Two views of Crindledykes lime kiln
(scroll over for a second image)

Just up the road from Vindolanda is a well-preserved testament to the region's more recent industrial past, Crindledykes Lime Kiln. From the 17th through 19th centuries, lime production was a huge industry for Northumberland. The county had some 300 kilns at its peak. Lime, made from the burning of limestone, was necessary for mortar. But it was even more valuable in agriculture, as it helped temper the acid soils caused by the North's heavy rainfall. Nearly all of the region's kilns have succumbed to time, but the one at Crindledykes (built late 18th - early 19th C) was restored in 1989 and is well worth a visit.

The picture to the right shows a cross-section of a lime kiln similar to Crindledykes.

The basic idea is very simple. The kiln is built in the shape of an egg cup. Layers of limestone rubble and fuel are added within the "cup" -- the cooking chamber -- until full. (At Crindledykes even the earthen ramp for ox-carts carrying the stone to the top has been preserved.) Then a fire is lit underneath, fed by air from the large draw arches. The temperature is held at about 1000 degrees Celsius, and the limestone simply burns down into quicklime, "lime" for short.

The turnaround time for a batch of quicklime was about a week. It would take a day to load the stone, three days to cook, a couple more days to cool down, and another day to empty. The fires were generally manned round the clock. It was important to keep the heat right; if it got too hot, the quicklime overcooked into useless "dead-burned" lime.

Cross-section of a lime kiln like Crindledykes
(image from Wikipedia)
Two maps to Crindledykes lime kiln
(scroll over for map from Twice Brewed Inn -- images from www.multimap.com)

A quick visit to the kiln is well worth the time. It's a nice reminder of another, more recent, layer of history & industry in the region. And it's very easy to reach from Vindolanda.

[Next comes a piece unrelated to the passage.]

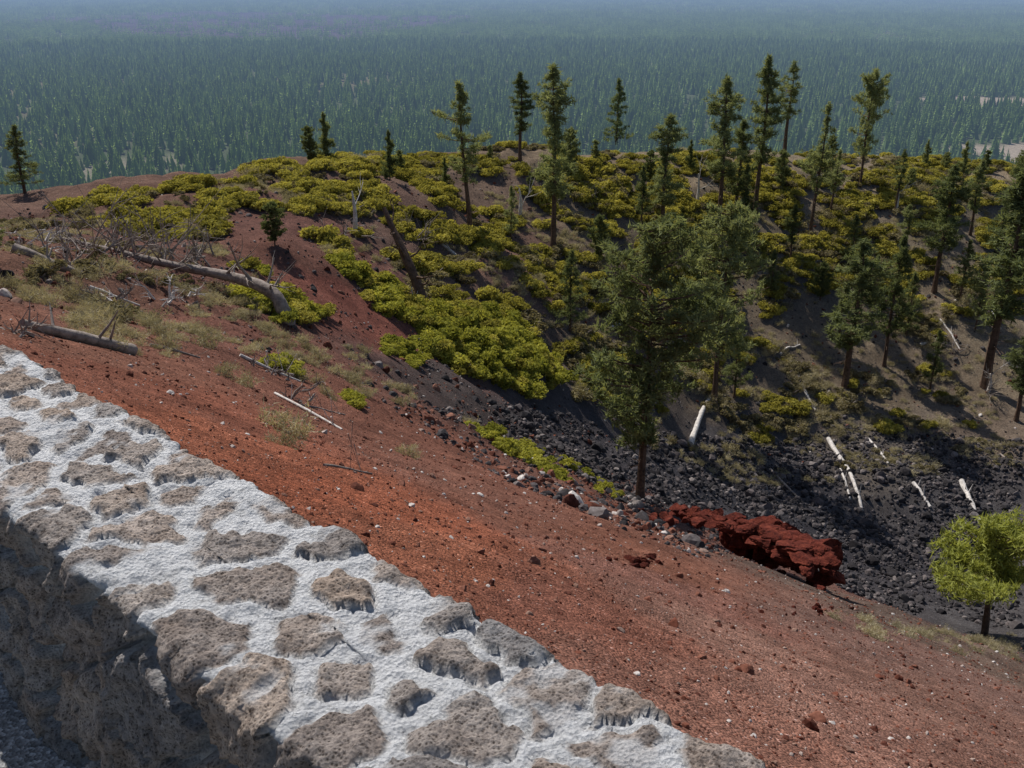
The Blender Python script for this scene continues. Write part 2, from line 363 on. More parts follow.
# ------------------------------------------------------------------ instancing
def instancer(name,P,rot,scl,idx,objs):
    coll=bpy.data.collections.new(name+'_kinds')
    for k,me in enumerate(objs):
        o=bpy.data.objects.new('%s_kind_%02d'%(name,k),me); coll.objects.link(o)
    me=bpy.data.meshes.new(name); me.vertices.add(len(P)); me.vertices.foreach_set('co',np.asarray(P,np.float32).ravel())
    a=me.attributes.new('rot','FLOAT_VECTOR','POINT'); a.data.foreach_set('vector',np.asarray(rot,np.float32).ravel())
    a=me.attributes.new('scl','FLOAT_VECTOR','POINT'); a.data.foreach_set('vector',np.asarray(scl,np.float32).ravel())
    a=me.attributes.new('idx','INT','POINT'); a.data.foreach_set('value',np.asarray(idx,np.int32))
    o=link(name,me); ng=bpy.data.node_groups.new(name,'GeometryNodeTree')
    ng.interface.new_socket('Geometry',in_out='INPUT',socket_type='NodeSocketGeometry'); ng.interface.new_socket('Geometry',in_out='OUTPUT',socket_type='NodeSocketGeometry')
    gi=ng.nodes.new('NodeGroupInput'); go=ng.nodes.new('NodeGroupOutput'); ip=ng.nodes.new('GeometryNodeInstanceOnPoints'); ci=ng.nodes.new('GeometryNodeCollectionInfo')
    ci.inputs['Collection'].default_value=coll; ci.inputs['Separate Children'].default_value=True; ci.inputs['Reset Children'].default_value=True
    def na(nm,t):
        x=ng.nodes.new('GeometryNodeInputNamedAttribute'); x.data_type=t; x.inputs['Name'].default_value=nm
        return next(q for q in x.outputs if q.enabled and q.name=='Attribute')
    L=ng.links.new; L(gi.outputs[0],ip.inputs['Points']); L(ci.outputs[0],ip.inputs['Instance']); ip.inputs['Pick Instance'].default_value=True
    L(na('idx','INT'),ip.inputs['Instance Index']); L(na('rot','FLOAT_VECTOR'),ip.inputs['Rotation']); L(na('scl','FLOAT_VECTOR'),ip.inputs['Scale'])
    L(ip.outputs[0],go.inputs[0]); md=o.modifiers.new('instances','NODES'); md.node_group=ng; return o
def rz(n_): return np.c_[np.zeros(n_),np.zeros(n_),rng.uniform(0,6.28,n_)]
import bmesh
def ico(sub):
    bm=bmesh.new(); bmesh.ops.create_icosphere(bm,subdivisions=sub,radius=1); V=np.array([v.co[:] for v in bm.verts]); Fc=np.array([[v.index for v in f.verts] for f in bm.faces]); bm.free(); return V,Fc
def rock(seed,sub,m,amp=.45):
    V,Fc=ico(sub); o=seed*13.7
    d=1+amp*fbm(V*1.1+o,3,seed)+.18*fbm(V*3.5+o,2,seed+5)
    V=V*d[:,None]
    for k in range(5):
        q=rng.normal(size=3); q/=np.linalg.norm(q); h=rng.uniform(.45,.75); dd=V@q; V=V-np.outer(np.maximum(0,dd-h),q)*.9
    V*=np.array([1,rng.uniform(.7,1),rng.uniform(.55,.85)])
    return mesh_np('rock',V,[Fc],False,[m])
reds=[rock(i+1,2,redrock) for i in range(6)]; darks=[rock(i+20,2,darkrock) for i in range(5)]
def scatter_rocks():
    Nn=32000; az=np.radians(rng.uniform(-42,48,Nn)); r=2+46*rng.random(Nn)**1.3; x=r*np.sin(az);y=r*np.cos(az)
    k=(x*NX+y*NY>1.3); x,y,r=x[k],y[k],r[k]; pl=-2-.411*x-.443*y; z=H(x,y); k=(np.abs(z-pl)<1.6)|(x<0)
    x,y,z,r=x[k],y[k],z[k],r[k]; s=np.exp(rng.normal(math.log(.009),.55,len(x)))*(1+r/22); s=np.minimum(s,.09)
    s=np.where(rng.random(len(x))<.003,rng.uniform(.04,.12,len(x)),s)
    instancer('cinder_rocks',np.c_[x,y,z+s*.1],rng.uniform(0,6.28,(len(x),3))*[.15,.15,1],np.repeat(s[:,None],3,1),rng.integers(0,6,len(x)),reds)
    zn=zone([(475,405),(530,405),(600,422),(700,435),(850,425),(1024,440),(1024,630),(930,610),(850,594),(700,530),(625,505),(540,455)])
    P=sample(zn,20000); dn=fbm(np.c_[P/6,P[:,0]*0],3,91); P=P[(rng.random(len(P))<np.clip(.8+1.2*dn,.1,1))]
    s=np.exp(rng.normal(math.log(.10),.55,len(P))); s=np.minimum(s,.55)
    instancer('basalt_rubble',np.c_[P,H(P[:,0],P[:,1])+s*.2],rng.uniform(0,6.28,(len(P),3))*[.2,.2,1],np.repeat(s[:,None],3,1),rng.integers(0,5,len(P)),darks)
    zn=zone([(0,300),(0,215),(100,200),(330,165),(600,160),(900,168),(1020,175),(1020,450),(700,450),(560,440),(400,400),(200,340)])
    P=sample(zn,8000); 
    zn2=zone([(380,400),(470,395),(560,455),(640,500),(720,532),(760,560),(700,560),(560,505),(450,450)]); P=np.r_[P,sample(zn2,2600)]
    s=np.minimum(np.exp(rng.normal(math.log(.06),.6,len(P))),.42)
    instancer('scattered_slope_stones',np.c_[P,H(P[:,0],P[:,1])+s*.1],rng.uniform(0,6.28,(len(P),3))*[.2,.2,1],np.repeat(s[:,None],3,1),rng.integers(0,8,len(P)),reds[:3]+darks)
scatter_rocks()
# ------------------------------------------------------------------ pines
def tufts(b,Cn,L,w,nt_,m,up=.35,flat=1.):
    Cn=np.repeat(np.asarray(Cn),nt_,0); k=len(Cn); D=rng.normal(size=(k,3)); D[:,2]=D[:,2]*flat+up; D/=np.linalg.norm(D,axis=1)[:,None]
    Q=np.cross(D,rng.normal(size=(k,3))); Q/=np.linalg.norm(Q,axis=1)[:,None]
    l=L*rng.uniform(.6,1.2,(k,1)); ww=w*rng.uniform(.6,1.3,(k,1)); c0=Cn+rng.normal(size=(k,3))*L*.22
    V=np.stack([c0-Q*ww*.5,c0+Q*ww*.5,c0+D*l],1).reshape(-1,3)
    b.add(V,np.arange(3*k).reshape(-1,3),m)
def pine_mesh(seed,base=.25,width=.3,nb=110,shape='cone',sparse=0.,nm=None,Ht=14.,lean=0.,tl=.40,tw=.095,tk=1.):
    global rng
    old=rng; rng=np.random.default_rng(seed); b=B()
    zz=np.linspace(-.4,Ht,16); bend=.18*np.c_[np.sin(zz*.35+seed),np.cos(zz*.3+seed*2)]*(zz[:,None]/Ht)
    bend[:,0]+=lean*(np.maximum(zz,0)/Ht)**1.3
    tr=np.c_[bend,zz]; R=.22*tk*Ht/14*(1-np.clip(zz/Ht,0,1)*.93); R[0]*=1.3
    tube(b,tr,R,8,0,.08)
    def trunk(h): return np.array([np.interp(h,zz,tr[:,i]) for i in range(3)])
    cen=[]
    for i in range(nb):
        f=rng.random()**.9; h=Ht*(base+(1-base)*f*.985)
        if shape=='cone': pr=(1-f)**.75*.95+.05
        elif shape=='column': pr=min(1,(1-f)*2.6+.08)*(.75+.25*math.sin(f*9+seed))*min(1,.45+f*2)
        else: pr=math.sqrt(max(0,1-(2*f-.85)**2*.72))
        ln=width*Ht*.5*pr*rng.uniform(.4,1.25); a=rng.uniform(0,6.28)
        gap=vnoise(np.array([[math.cos(a)*1.2+seed,math.sin(a)*1.2,h*.6*14/Ht]]),seed)[0]
        if gap<-.08+sparse*.5: ln*=.35
        if rng.random()<sparse*.5: continue
        p0=trunk(h); up=rng.uniform(-.25,.35)+f*.4; k=5; t=np.linspace(0,1,k)
        dirv=np.array([math.cos(a),math.sin(a)]); P=np.c_[p0[0]+dirv[0]*ln*t,p0[1]+dirv[1]*ln*t,p0[2]+ln*(up*t*.5+.3*t*t-.15*t)]
        tube(b,P,np.linspace(.045,.012,k)*(.5+ln*.3)*Ht/14*tk,4,0)
        nt_=max(2,int(ln*4.4*14/Ht*.8+1))
        tt=rng.uniform(.35,1.0,nt_)**.75
        side=rng.normal(size=(nt_,1))*.16*ln; 
        cc=np.c_[np.interp(tt,t,P[:,0]),np.interp(tt,t,P[:,1]),np.interp(tt,t,P[:,2])]
        cc[:,0]+=-dirv[1]*side[:,0]; cc[:,1]+=dirv[0]*side[:,0]; cc[:,2]+=rng.normal(size=nt_)*.10
        cen.append(cc)
    for i in range(int(8)): 
        h=Ht*base*rng.uniform(.45,1); a=rng.uniform(0,6.28); p0=trunk(h); l=rng.uniform(.4,1.2)*Ht/14
        tube(b,[p0,p0+np.array([math.cos(a)*l,math.sin(a)*l,-.1])],[.03,.01],4,0)
    cen.append(np.array([[tr[-1,0],tr[-1,1],Ht-q*Ht/14] for q in (0,.2,.45,.7,1.0)]))
    tufts(b,np.concatenate(cen),tl,tw,15,1,.4)
    me=b.mesh('pine',[bark,nm or needle]); rng=old; return me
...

Directions from Vindolanda (best for walking/bicycle): Leave the museum by the rear, head toward the eastern parking lot. Continue straight past the parking lot along the lane. At the top of the hill when the lane dead-ends at an intersection, turn left. Follow the road about 1/2 mile and turn left at the next intersection. The kiln will be unmissable.

Directions from Twice Brewed Inn (best for driving): Leave the Inn, taking the Military Road (B6318) to the east. Go straight past the intersection signposted for Vindolanda. After about 1.2 miles, turn right at the narrow country lane, and follow it about 1/3 of a mile directly to the kiln.

Possible line of original Stanegate

To the left is a picture of an old farm gate just across the lane from the kiln. The track leading off into the distance may mark the original Roman Stanegate road. Vindolanda lies in the middle right distance of the photo, but isn't recognizable.

To the right is a picture of a disused quarry next to the kiln, slowly being reclaimed by nature. Today the landscape of Northumberland looks quite pristine. But it only takes a little digging to see signs of 2000+ years of human industry all over.

The region's quicklime industry actually only finally came to an end in the 1950s, as cheaper sources elsewhere made it uneconomical. It's true that many of Vindolanda's old stones can be found in the field walls and houses nearby. But much Roman handiwork surely met its ultimate fate here in the fires of this very kiln.